Shali, in short, seems destined to get along well with the boss. Add to that all-important criterion his experience in hammering out coalition military policy in Europe, and he seems admirably equipped for the job. His nomination sends a welcome message to NATO, which now, as always, has its differences about the right amount of U.S. leadership. “It is a new world,” one European diplomat says. “There is no need for the United States to direct every coordinated action.” U.S. officials concede the difficulties of trying to form allied consensus on Bosnia or any other burning military issue. “We shouldn’t get Pollyannaish about it,” a NATO official says. “The world is still made up of nations–we’re far from [seeing it work] as one force.”
And the plot, inevitably, will thicken. Since the end of the cold war, ethnic and national tensions have been spewing out all across Eurasia–particularly, though not exclusively, in the former Soviet Union. These tensions clearly complicate Boris Yeltsin’s hopes for reform and could ultimately threaten the survival of his government. As a result, the Clinton administration is considering aggressive multilateral diplomacy to help mediate disputes among the former Soviet republics. For now, at least, this policy will draw the fine at honest-broker diplomacy, and only when requested by the governments involved. Washington would support but probably not contribute troops to modest U.N. peacekeeping operations. But as former State Department official John Bolton says, “We are the central multilateralists. The idea that there’s some collective international will out there is just fairyland stuff”
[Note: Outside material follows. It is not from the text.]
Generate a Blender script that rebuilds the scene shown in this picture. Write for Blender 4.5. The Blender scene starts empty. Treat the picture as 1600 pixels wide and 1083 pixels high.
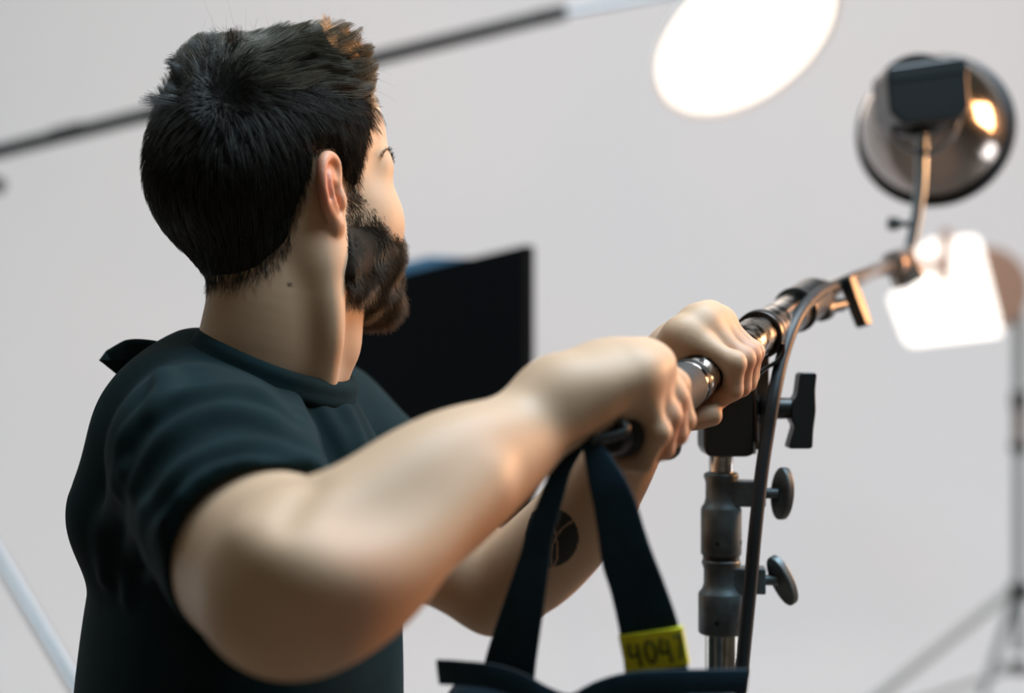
import bpy, math, random
import numpy as np
from mathutils import Vector, Matrix

random.seed(7)
RNG = np.random.default_rng(11)
C = bpy.context.scene.collection
SC = bpy.context.scene

# ------------------------------------------------------------------ camera
FPX = 2222.0                     # 50 mm lens on a 36 mm wide frame of 1600 px
CAMZ = 1.5
cam_d = bpy.data.cameras.new('camera')
cam_d.lens = 50.0
cam_d.sensor_width = 36.0
cam_d.clip_start = 0.05
cam_d.dof.use_dof = True
cam_d.dof.focus_distance = 1.15
cam_d.dof.aperture_fstop = 2.1
cam = bpy.data.objects.new('camera', cam_d)
cam.location = (0, 0, CAMZ)
cam.rotation_euler = (math.pi / 2, 0, 0)
C.objects.link(cam)
SC.camera = cam

# ------------------------------------------------------------------ view
SC.view_settings.view_transform = 'Standard'
SC.view_settings.look = 'None'
SC.view_settings.exposure = 0.0
SC.view_settings.gamma = 1.0
SC.view_settings.use_curve_mapping = False

# ------------------------------------------------------------------ world and lights
w = bpy.data.worlds.new('studio_air')
w.use_nodes = True
w.node_tree.nodes['Background'].inputs[0].default_value = (1.0, 0.90, 0.68, 1)
w.node_tree.nodes['Background'].inputs[1].default_value = 0.095
SC.world = w


def area(name, loc, target, sx, sy, power, col):
    l = bpy.data.lights.new(name, 'AREA')
    l.shape = 'RECTANGLE'
    l.size, l.size_y = sx, sy
    l.energy = power
    l.color = col
    o = bpy.data.objects.new(name, l)
    o.location = loc
    d = Vector(target) - Vector(loc)
    o.rotation_euler = d.to_track_quat('-Z', 'Y').to_euler()
    C.objects.link(o)
    return o


area('ceiling_softbox', (0.62, 1.0, 2.9), (-0.1, 1.05, 1.4), 1.0, 1.0, 47, (0.62, 0.84, 1.0))
area('added_warm_light', (2.1, 2.0, 1.95), (-0.15, 1.1, 1.6), 0.5, 0.5, 54, (1.0, 0.48, 0.21))  # unseen light, added for the warm glow on face and quiff
area('added_wall_fill_right', (1.3, 2.0, 4.6), (0.6, 5.6, 0.5), 3.4, 1.6, 132, (1.0, 0.945, 0.95))  # unseen light, added overhead to brighten the back wall
area('added_low_fill_right', (3.9, 3.3, 0.7), (1.2, 5.8, 0.9), 1.6, 0.8, 26, (0.97, 0.98, 1.0))  # added out of view to even out the lower wall
area('added_low_fill_left', (-3.7, 3.3, 0.7), (-1.2, 5.8, 0.9), 1.6, 0.8, 18, (0.90, 0.97, 1.0))  # unseen, added to lift the wall low on the left
area('added_wall_fill_left', (-2.6, 2.0, 4.6), (-1.0, 5.6, 0.7), 3.0, 1.6, 46, (0.76, 0.94, 1.0))  # unseen cool light, added to brighten the left of the wall

# ------------------------------------------------------------------ helpers: pixels of the photograph to points
def P(px, py, d):
    return np.array([(px - 800) / FPX * d, d, CAMZ - (py - 541.5) / FPX * d])


def unit(v):
    v = np.asarray(v, float)
    return v / np.linalg.norm(v)


# ------------------------------------------------------------------ helpers: materials
def mat(name, col, rough=0.5, metal=0.0, spec=0.5, coat=0.0, sheen=0.0, bump=None, noise=None, sss=0.0, emit=None, aniso=0.0):
    m = bpy.data.materials.new(name)
    m.use_nodes = True
    nt = m.node_tree
    b = nt.nodes['Principled BSDF']
    b.inputs['Base Color'].default_value = (*col, 1)
    b.inputs['Roughness'].default_value = rough
    b.inputs['Metallic'].default_value = metal
    b.inputs['Specular IOR Level'].default_value = spec
    b.inputs['Coat Weight'].default_value = coat
    b.inputs['Sheen Weight'].default_value = sheen
    b.inputs['Anisotropic'].default_value = aniso
    if sss:
        b.inputs['Subsurface Weight'].default_value = sss
        b.inputs['Subsurface Radius'].default_value = (1.0, 0.35, 0.2)
        b.inputs['Subsurface Scale'].default_value = 0.006
    if emit:
        b.inputs['Emission Color'].default_value = (*emit[0], 1)
        b.inputs['Emission Strength'].default_value = emit[1]
    tc = nt.nodes.new('ShaderNodeTexCoord')
    if noise:                       # (scale, second colour, low, high)
        n = nt.nodes.new('ShaderNodeTexNoise')
        n.inputs['Scale'].default_value = noise[0]
        n.inputs['Detail'].default_value = 6
        r = nt.nodes.new('ShaderNodeMapRange')
        r.inputs[1].default_value = noise[2]
        r.inputs[2].default_value = noise[3]
        mx = nt.nodes.new('ShaderNodeMix')
        mx.data_type = 'RGBA'
        mx.inputs[6].default_value = (*col, 1)
        mx.inputs[7].default_value = (*noise[1], 1)
        nt.links.new(tc.outputs['Object'], n.inputs['Vector'])
        nt.links.new(n.outputs[0], r.inputs[0])
        nt.links.new(r.outputs[0], mx.inputs[0])
        nt.links.new(mx.outputs[2], b.inputs['Base Color'])
    if bump:                        # (scale, strength, distance)
        n2 = nt.nodes.new('ShaderNodeTexNoise')
        n2.inputs['Scale'].default_value = bump[0]
        n2.inputs['Detail'].default_value = 5
        bp = nt.nodes.new('ShaderNodeBump')
        bp.inputs['Strength'].default_value = bump[1]
        bp.inputs['Distance'].default_value = bump[2]
        nt.links.new(tc.outputs['Object'], n2.inputs['Vector'])
        nt.links.new(n2.outputs[0], bp.inputs['Height'])
        nt.links.new(bp.outputs[0], b.inputs['Normal'])
    return m


def vcol_mat(name, rough, spec, sss=0.0, sheen=0.0, bump=None):
    m = mat(name, (0.5, 0.5, 0.5), rough, spec=spec, sss=sss, sheen=sheen, bump=bump)
    nt = m.node_tree
    a = nt.nodes.new('ShaderNodeAttribute')
    a.attribute_name = 'tone'
    nt.links.new(a.outputs['Color'], nt.nodes['Principled BSDF'].inputs['Base Color'])
    return m


M = {
    'paint': mat('white_cyclorama_paint', (0.80, 0.79, 0.795), 0.9, spec=0.2, noise=(0.7, (0.77, 0.775, 0.79), 0.4, 0.6)),
    'black_plastic': mat('black_plastic', (0.010, 0.013, 0.014), 0.38, bump=(120, 0.15, 0.0004)),
    'black_cast': mat('black_painted_casting', (0.009, 0.011, 0.012), 0.33, spec=0.6, bump=(70, 0.2, 0.0006)),
    'rubber': mat('black_grip_rubber', (0.012, 0.0135, 0.013), 0.7, noise=(60, (0.02, 0.022, 0.021), 0.45, 0.7), bump=(200, 0.25, 0.0004)),
    'chrome': mat('worn_chrome', (0.62, 0.60, 0.58), 0.2, metal=1.0, noise=(45, (0.30, 0.27, 0.25), 0.5, 0.72)),
    'scratched': mat('scratched_chrome_tube', (0.66, 0.62, 0.58), 0.22, metal=1.0, noise=(70, (0.02, 0.02, 0.02), 0.44, 0.56)),
    'cast_metal': mat('dull_cast_metal', (0.13, 0.165, 0.175), 0.46, metal=0.6, noise=(38, (0.07, 0.08, 0.085), 0.4, 0.65), bump=(60, 0.3, 0.0006)),
    'bronze': mat('tarnished_steel_plate', (0.32, 0.27, 0.24), 0.4, metal=0.9, noise=(30, (0.2, 0.16, 0.14), 0.4, 0.6)),
    'dish': mat('smoked_polished_reflector', (0.33, 0.29, 0.27), 0.16, metal=1.0),
    'grey_paint': mat('grey_painted_steel', (0.26, 0.30, 0.31), 0.45, metal=0.3),
    'silver': mat('brushed_silver_tube', (0.38, 0.44, 0.48), 0.35, metal=0.85),
    'flag': mat('black_flag_cloth', (0.003, 0.0042, 0.0052), 0.9, spec=0.1, bump=(25, 0.15, 0.002)),
    'blue_strip': mat('blue_top_edge', (0.10, 0.28, 0.48), 0.6),  # plain blue for the strip along the flag's top edge
    'navy': mat('navy_webbing', (0.004, 0.020, 0.034), 0.85, spec=0.25, sheen=0.05, noise=(45, (0.006, 0.028, 0.047), 0.4, 0.6), bump=(420, 0.35, 0.0006)),
    'tape': mat('yellow_paper_tape', (0.74, 0.74, 0.02), 0.7, noise=(90, (0.62, 0.64, 0.015), 0.4, 0.65)),
    'ink': mat('marker_ink', (0.05, 0.07, 0.015), 0.8),
    'cable': mat('black_rubber_cable', (0.006, 0.010, 0.012), 0.5, bump=(90, 0.1, 0.0003)),
    'concrete': mat('grey_studio_floor', (0.24, 0.225, 0.20), 0.7, noise=(6, (0.18, 0.17, 0.155), .4, .6)),
    'lamp_face': mat('lit_diffuser', (0.9, 0.9, 0.88), 0.6, emit=((1.0, 0.975, 0.90), 1.4)),
    'lamp_tan': mat('tan_lamp_housing', (0.30, 0.20, 0.15), 0.55),
    'shell': mat('white_fabric_shell', (0.62, 0.66, 0.68), 0.7),
    'jeans': mat('dark_denim', (0.012, 0.016, 0.024), 0.85, bump=(300, 0.3, 0.0006)),
    'shoe': mat('black_shoe_leather', (0.015, 0.015, 0.016), 0.45),
    'eyeball': mat('eye_white', (0.75, 0.72, 0.68), 0.12),
    'iris': mat('brown_iris', (0.05, 0.03, 0.02), 0.1),
}

# ------------------------------------------------------------------ helpers: objects
def tag(o, label, cat, group=None):
    o['label'] = label
    o['category'] = cat
    if group:
        o['group'] = group
    return o


def empty(name, loc, label, cat, group=None):
    o = bpy.data.objects.new(name, None)
    o.location = loc
    o.empty_display_size = 0.05
    C.objects.link(o)
    return tag(o, label, cat, group)


def world_loc(o):
    v = np.zeros(3)
    while o is not None:
        v += np.array(o.location)
        o = o.parent
    return v


def link_mesh(name, me, m, parent=None, origin=None, smooth=True):
    if isinstance(m, (list, tuple)):
        for q in m:
            me.materials.append(q)
    else:
        me.materials.append(m)
    if smooth:
        me.polygons.foreach_set('use_smooth', np.ones(len(me.polygons), bool))
    o = bpy.data.objects.new(name, me)
    C.objects.link(o)
    if parent is not None:
        o.parent = parent
    if origin is not None:
        o.location = tuple(np.array(origin) - (world_loc(parent) if parent is not None else 0))
    return o


def mesh_np(name, V, F, m, parent=None, origin=None, tone=None, smooth=True):
    """V (n,3) in world space, F (k,3|4) faces."""
    if origin is None:
        origin = world_loc(parent) if parent is not None else np.zeros(3)
    me = bpy.data.meshes.new(name)
    V = np.asarray(V, np.float64) - np.asarray(origin)
    F = np.asarray(F, np.int32)
    n = F.shape[1]
    me.vertices.add(len(V))
    me.vertices.foreach_set('co', V.astype(np.float32).ravel())
    me.loops.add(F.size)
    me.loops.foreach_set('vertex_index', F.ravel())
    me.polygons.add(len(F))
    me.polygons.foreach_set('loop_start', np.arange(0, F.size, n, dtype=np.int32))
    me.update(calc_edges=True)
    if tone is not None:
        a = me.attributes.new('tone', 'FLOAT_COLOR', 'POINT')
        c = np.ones((len(V), 4), np.float32)
        c[:, :3] = tone
        a.data.foreach_set('color', c.ravel())
    return link_mesh(name, me, m, parent, origin, smooth)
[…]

And as Bolton also says, the true measure of America’s diplomatic clout will always be “the military resources we are willing to commit.” Does this mean the United States must someday be prepared to send peacekeeping forces to referee a dispute between, say, Russia and Ukraine? That could involve Shalikashvili and the Pentagon in an interventionist’s nightmare. As Helmut Sonnenfeldt of the Brookings Institution says, getting caught “between the Ukrainians and the Russians would be dangerous for us,” which is surely an understatement. So here is what could ultimately be the most important skill in Shalikashvili’s military repertoire: the ability, on the basis of his deep knowledge of Europe’s tragedies, to tell a young president from Arkansas when to keep his powder dry.